4 - Considerando o disposto nos artigos 660 e 288 do Codigo de Processo Civil, poderia concluir-se que, optando pela tese da incompetencia absoluta do tribunal civel, não haveria ja lugar a conhecer da excepção peremptoria do caso julgado.
Porem, o artigo 768, n. 3, do mesmo Codigo impõe a decisão do conflito de jurisprudencia " ainda que a resolução do conflito não tenha utilidade alguma para o caso concreto em litigio", o que se entende como prevalencia do objectivo de por termo ao conflito de jurisprudencia sobre o da resolução do caso concreto.
Acresce ser de certo modo fundado no caso julgado constituido pela sentença penal que se conclui pela incompetencia absoluta do tribunal civel, ou e tambem por esse fundamento que assim se conclui.
São estas as razões determinantes da discussão e da resolução dos dois temas.
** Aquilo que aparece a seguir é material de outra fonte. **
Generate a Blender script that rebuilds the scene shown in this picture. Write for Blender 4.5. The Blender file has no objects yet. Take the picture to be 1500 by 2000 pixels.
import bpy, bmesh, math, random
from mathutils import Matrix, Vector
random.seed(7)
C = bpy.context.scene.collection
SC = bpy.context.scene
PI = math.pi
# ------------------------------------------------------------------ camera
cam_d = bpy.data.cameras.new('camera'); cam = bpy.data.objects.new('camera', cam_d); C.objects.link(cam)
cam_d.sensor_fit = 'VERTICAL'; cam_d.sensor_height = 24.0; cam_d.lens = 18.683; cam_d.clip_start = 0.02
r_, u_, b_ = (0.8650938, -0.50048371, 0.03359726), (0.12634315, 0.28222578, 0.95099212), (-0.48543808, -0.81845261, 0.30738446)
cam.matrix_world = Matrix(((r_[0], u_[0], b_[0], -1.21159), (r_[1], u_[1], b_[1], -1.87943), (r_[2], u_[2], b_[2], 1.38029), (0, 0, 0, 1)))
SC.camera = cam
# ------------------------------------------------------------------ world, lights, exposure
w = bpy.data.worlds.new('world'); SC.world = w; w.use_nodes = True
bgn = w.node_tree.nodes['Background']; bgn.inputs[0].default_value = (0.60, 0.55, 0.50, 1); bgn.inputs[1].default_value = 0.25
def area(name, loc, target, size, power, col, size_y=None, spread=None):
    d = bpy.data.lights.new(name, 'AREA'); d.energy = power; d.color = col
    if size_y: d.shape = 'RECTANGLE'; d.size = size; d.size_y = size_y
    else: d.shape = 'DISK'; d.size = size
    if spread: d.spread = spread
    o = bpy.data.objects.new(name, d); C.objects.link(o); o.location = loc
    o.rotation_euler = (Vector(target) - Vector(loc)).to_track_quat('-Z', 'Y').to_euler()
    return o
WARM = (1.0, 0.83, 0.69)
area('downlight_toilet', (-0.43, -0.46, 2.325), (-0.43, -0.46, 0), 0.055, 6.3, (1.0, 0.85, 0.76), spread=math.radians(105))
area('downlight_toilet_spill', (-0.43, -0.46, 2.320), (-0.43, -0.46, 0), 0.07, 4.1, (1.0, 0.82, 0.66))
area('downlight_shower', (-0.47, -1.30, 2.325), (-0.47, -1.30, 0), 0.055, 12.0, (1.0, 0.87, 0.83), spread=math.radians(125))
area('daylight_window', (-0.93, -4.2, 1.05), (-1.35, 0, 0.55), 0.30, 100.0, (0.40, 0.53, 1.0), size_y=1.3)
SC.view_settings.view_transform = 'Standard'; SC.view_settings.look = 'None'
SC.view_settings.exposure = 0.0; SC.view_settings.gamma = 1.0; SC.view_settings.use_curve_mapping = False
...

5 - Nestes termos, revogando, em parte, o acordão recorrido, julgam o tribunal comum incompetente em razão da materia, absolvem o reu A da instancia e tiram o seguinte "assento":
"O tribunal civel e incompetente em razão da materia para a acção de indemnização proposta contra o condutor, e simultaneamente proprietario do veiculo, por danos resultantes de acidente de viação, quando na acção penal contra ele movida tenha sido proferida condenação a indemnizar.
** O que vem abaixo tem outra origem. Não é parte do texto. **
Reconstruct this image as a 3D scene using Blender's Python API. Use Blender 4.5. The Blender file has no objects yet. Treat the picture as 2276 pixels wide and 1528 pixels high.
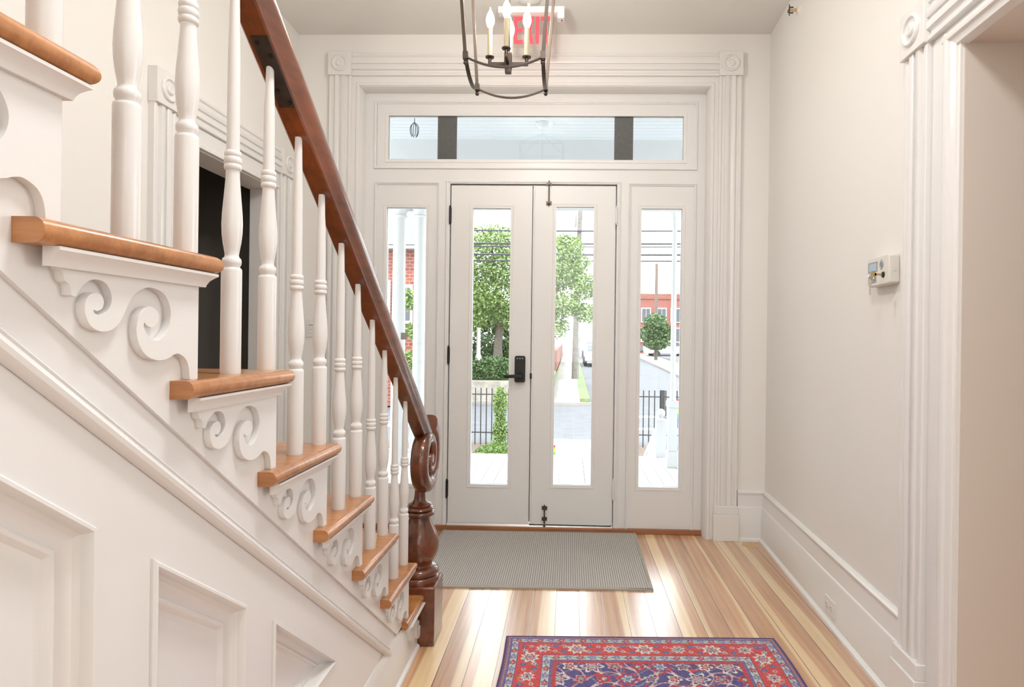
import bpy, bmesh, math, random
import numpy as np
from mathutils import Vector, Matrix
from mathutils.geometry import tessellate_polygon
random.seed(7)
SC = bpy.context.scene
COL = SC.collection

# ------------------------------------------------------------------ camera
FPX, CX, CY, CAMZ = 1344.0, 1229.16, 750.46, 1.254
yaw, pitch, roll = 0.02679, 0.0, -0.01263
def cam_axes():
    Rz = Matrix.Rotation(yaw, 3, 'Z'); Rx = Matrix.Rotation(pitch, 3, 'X')
    Ry = Matrix.Rotation(roll, 3, 'Y')
    return Rz @ Rx @ Ry
A = cam_axes()
cd = bpy.data.cameras.new('camera'); cam = bpy.data.objects.new('camera', cd); COL.objects.link(cam)
cd.sensor_width = 36; cd.sensor_fit = 'HORIZONTAL'; cd.lens = FPX / 2276 * 36
cd.shift_x = (1138 - CX) / 2276; cd.shift_y = (CY - 764) / 2276
cd.clip_start = .02; cd.clip_end = 500
m = Matrix.Identity(4)
for i in range(3):
    m[i][0] = A[i][0]; m[i][1] = A[i][2]; m[i][2] = -A[i][1]
m[2][3] = CAMZ
cam.matrix_world = m
SC.camera = cam

# ------------------------------------------------------------------ view, world, lights
SC.view_settings.view_transform = 'Standard'; SC.view_settings.look = 'None'
SC.view_settings.exposure = 0.0; SC.view_settings.gamma = 1.0
SC.view_settings.use_curve_mapping = False
SC.cycles.use_denoising = True
W = bpy.data.worlds.new('sky'); SC.world = W; W.use_nodes = True
bg = W.node_tree.nodes['Background']; bg.inputs[0].default_value = (.91, .955, 1, 1); bg.inputs[1].default_value = 6.2
def lamp(name, kind, loc, energy, color, rot=(0, 0, 0), **kw):
    l = bpy.data.lights.new(name, kind); l.energy = energy; l.color = color
    for k, v in kw.items(): setattr(l, k, v)
    o = bpy.data.objects.new(name, l); COL.objects.link(o); o.location = loc; o.rotation_euler = rot
    return o
lamp('sun', 'SUN', (0, 0, 20), 3.2, (1, .95, .86), (math.radians(38), 0, math.radians(-22)), angle=.03)
# unseen fill lamps added in the hall, the lantern, the side room's windows
lamp('added_hall_fill', 'POINT', (.78, -1.7, 2.3), 12, (1, .985, .97), shadow_soft_size=.18)  # added fill behind the camera, no fixture known there
lamp('added_stair_fill', 'POINT', (-.53, -1.3, 2.8), 13, (1, .985, .97), shadow_soft_size=.18)  # added fill that brightens the left wall and stairs
lamp('added_overhead_fill', 'AREA', (.15, .9, 3.15), 30, (.97, .985, 1), (0, 0, 0), shape='DISK', size=.45)  # added overhead fill above the view; the hall's real lamp is the lantern
lamp('lantern_glow', 'POINT', (-.262, 2.45, 2.72), 34, (1, .965, .91), shadow_soft_size=.05)
lamp('added_rear_fill', 'AREA', (.2, -3.3, 1.9), 24, (.97, .985, 1), (math.radians(90), 0, 0), shape='RECTANGLE', size=1.8, size_y=2.2)  # added soft fill from the rear, there is no window in that wall
lamp('side_room_window_light', 'AREA', (3.9, 2.7, 1.7), 75, (.97, .98, 1), (0, math.radians(90), 0), shape='RECTANGLE', size=1.8, size_y=1.8)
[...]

A decisão penal constitui caso julgado, quanto a indemnização arbitrada, entre o condutor, ainda que simultaneamente proprietario do veiculo, e o lesado".
Custas pelos recorrentes, 1/3, e pela recorrida 2/3.

Lisboa, 28 de Janeiro de 1976

Eduardo Arala Chaves (Relator) - Daniel Ferreira - Jose Garcia da Fonseca - Jose Montenegro - Amadeu de Carvalho
- Eduardo Correia Guedes - Jose Antonio Fernandes - João Moura - Ferreira da Costa - Miguel Caeiro - Avelino Costa Ferreira Junior - Jacinto Fernandes Rodrigues Bastos (Vencido. Votei que se firmasse assento no sentido em que decidiu o acordão de 8 de Maio de 1974 (Boletim, n. 237, pagina 201). Entendo que e diferente a qualidade juridica em que e chamada a mesma pessoa, como autor de um ilicito penal ou como criadora do risco da circulação de um veiculo automovel, sendo diferentes as fontes de que emergem o direito as respectivas indemnizações (culpa e risco); afiguram-se-me, tambem, diversos os objectos da acção penal e o da acção civel, finalmente, creio que a solução que defendemos asseguraria melhor o interesse dos lesados e evitaria a grave duvida que a doutrina agora imposta deixa em aberto, relativamente a exigencia do montante da indemnização a companhia seguradora, contra a qual não se ve possibilidade, nestes casos, de executar a sentença penal).
Oliveira Carvalho (Vencido pelas razões constantes do voto que antecede).